Irresponsables sur le plan budgétaire, ces choix sont tout aussi irresponsables sur le plan social. La déclaration du Labour 7 appelle de toute urgence à un accroissement des investissements dans la protection sociale, l'éducation, les soins de santé, les politiques actives en faveur du marché du travail, les énergies propres et abordables, ainsi que les infrastructures vertes. De tels investissements sont non seulement nécessaires pour stimuler la demande et l'emploi et accélérer la reprise économique, mais ils sont également essentiels pour préparer les économies aux chocs climatiques et géopolitiques à venir.
Pour financer ces priorités, les syndicats préconisent une refonte en profondeur de la politique fiscale : introduction d'une fiscalité plus progressive sur la fortune et les revenus du capital, augmentation des taux d'imposition des sociétés, imposition des bénéfices exceptionnels et taxe sur les transactions financières, le tout soutenu par une coopération internationale renforcée afin de prévenir l'évasion et la fraude fiscales.
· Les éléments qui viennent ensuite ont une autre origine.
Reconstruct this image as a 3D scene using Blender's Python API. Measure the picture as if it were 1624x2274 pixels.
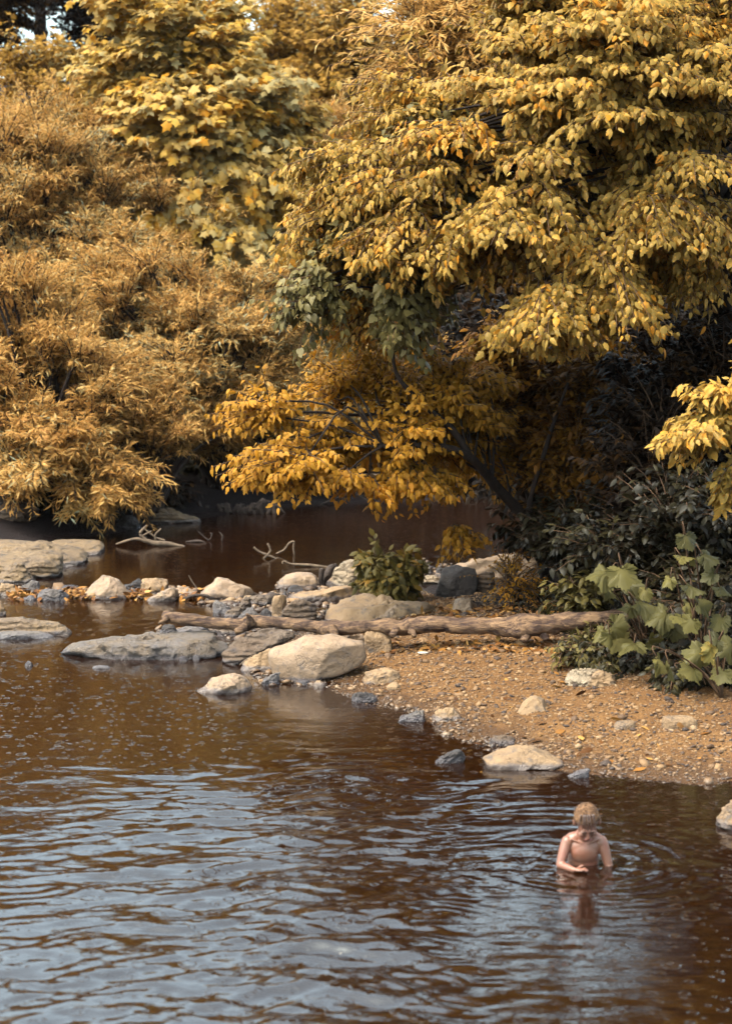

Il ne s'agit pas de propositions radicales, mais de mesures de bon sens visant à rééquilibrer un système où le fardeau a été transféré de manière disproportionnée sur les travailleurs, tandis que les multinationales et les grandes fortunes continuent de prospérer, souvent grâce aux gains exceptionnels résultant de la crise.
Les guerres commerciales en cours ne font qu'exacerber ces difficultés. La récente hausse des droits de douane a déjà perturbé les chaînes d'approvisionnement mondiales et entraîné des coûts supplémentaires pour les investisseurs, les producteurs et les consommateurs. Comme le souligne la déclaration du L7, ce sont les travailleurs à faible revenu qui paient le prix fort dans cette nouvelle ère de guerre commerciale.
Le choix politique qui s'offre au G7 n'est pas seulement économique, il est moral et générationnel. Les décideurs économiques vont-ils persévérer dans un statu quo qui privilégie la restriction budgétaire à court terme au détriment d'une prospérité partagée à long terme ? Ou sauront-ils saisir cette occasion pour amorcer une reprise plus juste et plus inclusive, centrée sur les travailleurs, qui rétablisse la confiance dans les institutions publiques et s'attaque aux causes profondes de l'instabilité économique ?
La réunion de cette semaine à Banff est plus qu'une simple discussion politique : il s'agit d'un référendum sur l'avenir du travail, de l'équité et de la solidarité dans certains des pays les plus riches du monde. Les voix des travailleurs se sont clairement fait entendre. Reste à voir si les décideurs politiques du G7 seront à l'écoute ou s'ils les abandonneront au feu croisé des politiques macroéconomiques.